In the case of the other thread, the
amount of time the OP waited had me scratching my head more than anything else. Sure, wait 20-30 minutes but to wait for one to two hours?? That's too much. Even 30 minutes is too much, but I will do it for people here and there. Not repeatedly, mind you, but sure, why not?
We had a few family members who were chronically late. It really got to where you try to get everyone to the house at 5 but don't plan on actually sitting down to eat until 6 or 6:30. Don't arrive hungry.
Then there was the church-wait time. We'd go to the morning service with them because of some important thing that was happening, but then have to wait a couple ours while they did their other church stuff, so I decided to skip the the church part (depending on what the important thing was) and just arrive when their church obligations were completed because of that long wait time and potential tardiness that inevitably followed. My husband was free to do what he wanted, but for me, killing time for a couple hours got really old, really fast.
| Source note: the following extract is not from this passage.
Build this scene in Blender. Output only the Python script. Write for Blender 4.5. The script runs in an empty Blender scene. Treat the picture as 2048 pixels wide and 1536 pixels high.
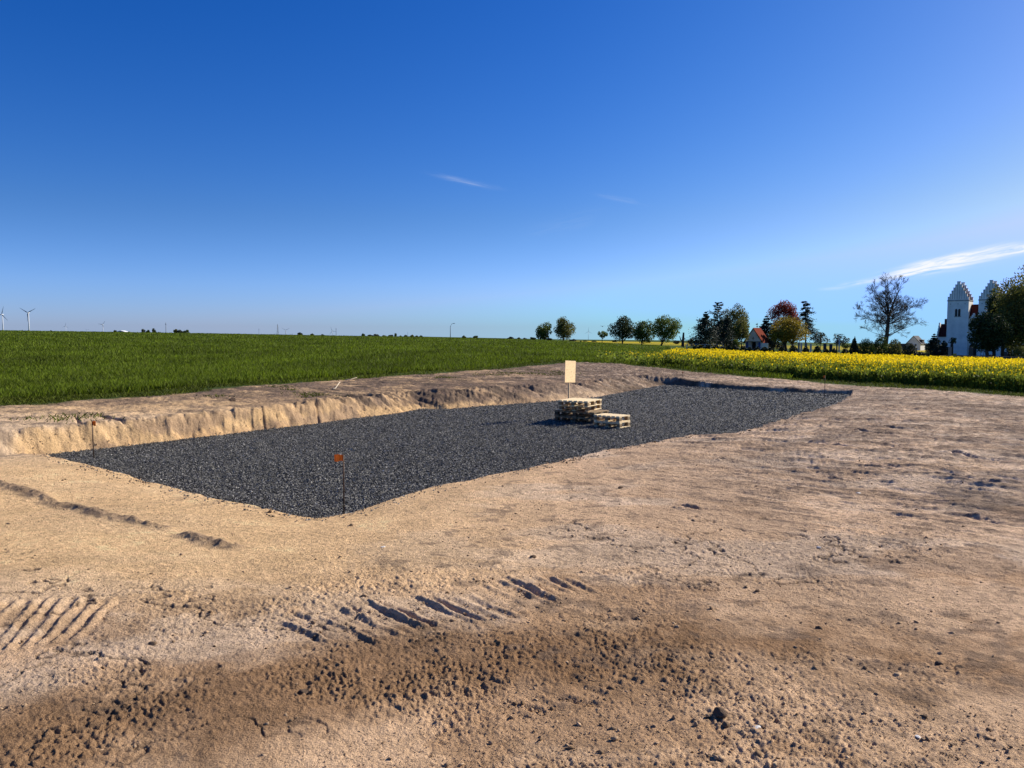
import bpy, math, random
import numpy as np
from mathutils import Vector, Matrix

# ------------------------------------------------------------------ camera, sky, sun, exposure
S = bpy.context.scene
COL = S.collection
F = 1539.0                       # focal length in photo pixels (2048 wide)
CAMZ = 1.8
PITCH = math.atan(96.0 / F)
cam_d = bpy.data.cameras.new('camera'); cam = bpy.data.objects.new('camera', cam_d); COL.objects.link(cam)
cam_d.sensor_width = 36.0; cam_d.lens = 36.0 * F / 2048.0
cam_d.clip_start = 0.05; cam_d.clip_end = 40000
cam.location = (0, 0, CAMZ); cam.rotation_euler = (math.pi / 2 - PITCH, 0, 0)
S.camera = cam

SUN_AZ = math.radians(61)        # from straight ahead towards the right
SUN_EL = math.radians(30)
EXPOSURE = 0.55
SUN_STRENGTH = 5.0
SKY_STRENGTH = 0.10
S.view_settings.view_transform = 'Standard'; S.view_settings.look = 'None'
S.view_settings.exposure = EXPOSURE; S.view_settings.gamma = 1.0
S.view_settings.use_curve_mapping = False

sd = bpy.data.lights.new('sun', 'SUN'); sd.energy = SUN_STRENGTH; sd.angle = math.radians(0.5); sd.color = (1.0, 0.93, 0.82)
sun = bpy.data.objects.new('sun', sd); COL.objects.link(sun)
sdir = Vector((math.sin(SUN_AZ) * math.cos(SUN_EL), math.cos(SUN_AZ) * math.cos(SUN_EL), math.sin(SUN_EL)))
sun.rotation_euler = (-sdir).to_track_quat('-Z', 'Y').to_euler(); sun.location = (30, 20, 30)

def pdir(px, py):
    cx = (px - 1024) / F; cy = (768 - py) / F
    c, s = math.cos(PITCH), math.sin(PITCH)
    return (cx, c + cy * s, -s + cy * c)
def at(px, py, Y):
    d = pdir(px, py); t = Y / d[1]
    return Vector((d[0] * t, Y, CAMZ + d[2] * t))

W = bpy.data.worlds.new("World"); S.world = W; W.use_nodes = True
nt = W.node_tree; nt.nodes.clear()
def N(tree, typ, **kw):
    n = tree.nodes.new(typ)
    for k, v in kw.items(): setattr(n, k, v)
    return n
def setin(tree, sock, v):
    if hasattr(v, 'links') or isinstance(v, bpy.types.NodeSocket): tree.links.new(v, sock)
    else: sock.default_value = v
def M(tree, op, a, b=0.0, c=None, clamp=False):
    n = N(tree, 'ShaderNodeMath', operation=op); n.use_clamp = clamp
    setin(tree, n.inputs[0], a); setin(tree, n.inputs[1], b)
    if c is not None: setin(tree, n.inputs[2], c)
    return n.outputs[0]
sky = N(nt, 'ShaderNodeTexSky', sky_type='NISHITA'); sky.sun_disc = False
sky.sun_elevation = SUN_EL; sky.sun_rotation = SUN_AZ
sky.altitude = 0; sky.air_density = 1.0; sky.dust_density = 0.35; sky.ozone_density = 3.0
tcs = N(nt, 'ShaderNodeTexCoord'); sps = N(nt, 'ShaderNodeSeparateXYZ'); nt.links.new(tcs.outputs['Generated'], sps.inputs[0])
cbs = N(nt, 'ShaderNodeCombineXYZ'); nt.links.new(sps.outputs[0], cbs.inputs[0]); nt.links.new(sps.outputs[1], cbs.inputs[1]); nt.links.new(M(nt, 'MAXIMUM', sps.outputs[2], .012), cbs.inputs[2])
nt.links.new(cbs.outputs[0], sky.inputs[0])
hs = N(nt, 'ShaderNodeHueSaturation'); hs.inputs['Saturation'].default_value = 1.22; hs.inputs['Value'].default_value = 1.0
nt.links.new(sky.outputs[0], hs.inputs['Color'])
tc = N(nt, 'ShaderNodeTexCoord'); sp = N(nt, 'ShaderNodeSeparateXYZ'); nt.links.new(tc.outputs['Generated'], sp.inputs[0])
AZ = M(nt, 'ARCTAN2', sp.outputs[0], sp.outputs[1]); EL = M(nt, 'ARCSINE', sp.outputs[2])
# deepen the clear-air blue: per-channel contrast of the sky model, less yellow at the horizon, brighter towards the sun
KS = SKY_STRENGTH * 2**EXPOSURE
sc_ = N(nt, 'ShaderNodeSeparateColor'); nt.links.new(hs.outputs[0], sc_.inputs[0])
side = N(nt, 'ShaderNodeMapRange'); side.inputs['From Min'].default_value = .05; side.inputs['From Max'].default_value = .65; side.inputs['To Min'].default_value = 0; side.inputs['To Max'].default_value = 1
nt.links.new(AZ, side.inputs['Value'])
low = N(nt, 'ShaderNodeMapRange', interpolation_type='SMOOTHSTEP'); low.inputs['From Min'].default_value = .015; low.inputs['From Max'].default_value = .16; low.inputs['To Min'].default_value = 1; low.inputs['To Max'].default_value = 0
nt.links.new(EL, low.inputs['Value'])
hi_ = M(nt, 'SUBTRACT', 1.0, low.outputs[0])
chn = []
for ci, (a_, g_, sd_, lw_, toe, top_) in enumerate([(.78, 1.45, .45, -.12, .010, .62), (.69, 1.25, .17, .15, .0, .86), (.97, 1.0, .0, .50, .0, 1.0)]):
    n_ = M(nt, 'MINIMUM', M(nt, 'MULTIPLY', sc_.outputs[ci], .1231), top_)
    v_ = M(nt, 'MAXIMUM', M(nt, 'SUBTRACT', M(nt, 'MULTIPLY', M(nt, 'POWER', n_, g_), a_/KS), toe/KS), 0.0)
    v_ = M(nt, 'MULTIPLY', v_, M(nt, 'MULTIPLY_ADD', M(nt, 'MULTIPLY', side.outputs[0], hi_), sd_, 1.0))
    v_ = M(nt, 'MULTIPLY', v_, M(nt, 'MULTIPLY_ADD', low.outputs[0], lw_, 1.0)); chn.append(v_)
cmb = N(nt, 'ShaderNodeCombineColor')
for ci in range(3): nt.links.new(chn[ci], cmb.inputs[ci])
# wispy cirrus streaks in the sky, by azimuth / elevation
cloud = None
def azel(px, py):
    d = Vector(pdir(px, py)).normalized(); return math.atan2(d.x, d.y), math.asin(d.z)
def streak(p0, p1, half_w, amp, nscale=1.0, seed=0.0, nz=0.9):
    global cloud
    a0, e0 = azel(*p0); a1, e1 = azel(*p1)
    L = math.hypot(a1 - a0, e1 - e0); ca, sa = (a1 - a0) / L, (e1 - e0) / L
    mx, my = (a0 + a1) / 2, (e0 + e1) / 2
    da = M(nt, 'SUBTRACT', AZ, mx); de = M(nt, 'SUBTRACT', EL, my)
    u = M(nt, 'ADD', M(nt, 'MULTIPLY', da, ca), M(nt, 'MULTIPLY', de, sa))
    v = M(nt, 'SUBTRACT', M(nt, 'MULTIPLY', de, ca), M(nt, 'MULTIPLY', da, sa))
    cb = N(nt, 'ShaderNodeCombineXYZ'); setin(nt, cb.inputs[0], M(nt, 'MULTIPLY', u, 22 * nscale)); setin(nt, cb.inputs[1], M(nt, 'MULTIPLY', v, 210 * nscale)); cb.inputs[2].default_value = seed
    nz_ = N(nt, 'ShaderNodeTexNoise'); nz_.inputs['Scale'].default_value = 1.0; nz_.inputs['Detail'].default_value = 6; nz_.inputs['Roughness'].default_value = 0.6; nz_.inputs['Distortion'].default_value = 0.6
    nt.links.new(cb.outputs[0], nz_.inputs['Vector'])
    cb2 = N(nt, 'ShaderNodeCombineXYZ'); setin(nt, cb2.inputs[0], M(nt, 'MULTIPLY', u, 9.0)); cb2.inputs[1].default_value = seed + 4.0
    nw = N(nt, 'ShaderNodeTexNoise'); nw.inputs['Scale'].default_value = 1.0; nt.links.new(cb2.outputs[0], nw.inputs['Vector'])
    vv = M(nt, 'ADD', v, M(nt, 'MULTIPLY', M(nt, 'SUBTRACT', nw.outputs[0], 0.5), half_w * 3))
    gu = M(nt, 'POWER', math.e, M(nt, 'MULTIPLY', M(nt, 'POWER', M(nt, 'ABSOLUTE', M(nt, 'DIVIDE', u, L * 0.5)), 3.0), -1.0))
    gv = M(nt, 'POWER', math.e, M(nt, 'MULTIPLY', M(nt, 'POWER', M(nt, 'ABSOLUTE', M(nt, 'DIVIDE', vv, half_w)), 2.0), -1.0))
    m = M(nt, 'MULTIPLY', gu, gv)
    n2 = M(nt, 'MULTIPLY', M(nt, 'SUBTRACT', nz_.outputs[0], 0.36), 2.6 * nz, clamp=True)
    m = M(nt, 'MULTIPLY', M(nt, 'MULTIPLY', m, n2), amp)
    cloud = m if cloud is None else M(nt, 'ADD', cloud, m)
PXR = 1 / F
streak((1780, 556), (1965, 521), 7 * PXR, 2.4, seed=1.3)
streak((1785, 549), (2015, 497), 7 * PXR, 1.9, seed=4.3)
streak((1955, 517), (2230, 464), 6.5 * PXR, 2.0, seed=7.7)
streak((1915, 508), (2050, 484), 4 * PXR, 1.0, seed=11.7)
streak((1820, 540), (2010, 490), 7 * PXR, 0.6, seed=3.1)
streak((1680, 572), (1770, 558), 4 * PXR, 0.8, seed=9.1)
streak((1640, 577), (1695, 574), 3 * PXR, 0.35, seed=2.2)
streak((872, 349), (985, 373), 4 * PXR, 0.30, seed=5.5)
streak((1200, 391), (1285, 406), 4 * PXR, 0.16, seed=6.1)
streak((1060, 465), (1200, 430), 16 * PXR, 0.05, seed=8.1)
mix = N(nt, 'ShaderNodeMix', data_type='RGBA'); 
nt.links.new(M(nt, 'MINIMUM', cloud, 1.0), mix.inputs[0])
nt.links.new(cmb.outputs[0], mix.inputs[6]); mix.inputs[7].default_value = (.93/KS, .96/KS, 1.0/KS, 1)
bg = N(nt, 'ShaderNodeBackground'); bg.inputs[1].default_value = SKY_STRENGTH
nt.links.new(mix.outputs[2], bg.inputs[0])
ow = N(nt, 'ShaderNodeOutputWorld'); nt.links.new(bg.outputs[0], ow.inputs[0])

rng = np.random.default_rng(7); random.seed(7)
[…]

We often took two cars, which actually worked out well because it gave him the freedom to spend more time with his family and do what he wanted to do, and I could take off with the cranky baby if need be and not wait around for people to show up.
People not being on time seemed to be his family's "normal" while it left me pulling my hair out.
When these meals were hosted in my home (the family meals always included a little bit of pot luck), I didn't put the chronically late in charge of anything important meal-wise so that we could go ahead and start without them. The first time I hosted, I had them in charge of drinks. I was so upset I didn't have anything to offer other than water thanks to their tardiness. We were in a rural area, so running to the store was not really an option. Lesson learned. Put them in charge of dessert and have a couple desserts available just in case or put them in charge of something inexpensive I could cover myself and could be frozen for later consumption if they happen to show up on time.
I think it's more or less a live and learn type of a situation. Surely M and her friends got stuck waiting on the flakes more than once and came up with a solution that seems to work for everyone involved, which is not to rely on the flakes to be on time and certainly don't rely on them for transportation. I don't know how M handled the money situation, but it was probably in her best interest to collect the money for the tickets up front or not buy them at all. You didn't get stuck paying for two flakey tickets, as M reimbursed you, so for you, that part worked out.
You work around people's flaws if you want to maintain the friendship. You learn when to rely on them and when not to. I don't think I would have waited as long as the OP in the other post did. She did it twice and now she's done. I think I'd top off at two tries too, maybe three. I think it's reasonable to give them the benefit of the doubt at first. Then you stop making accommodations. If it's important enough to the flakey friend, they'll work on being on time.
And I agree, it's rude to keep your dinner guests waiting, and it's rude of the flakey friend to be perpetually late and everyone has to wait on them, but, again, I think this just comes down to personal choices and working with people's flaws. You try to find a solution that doesn't kill your own sanity.

You can agree to get together, and stop waiting after an allotted time and proceed without them.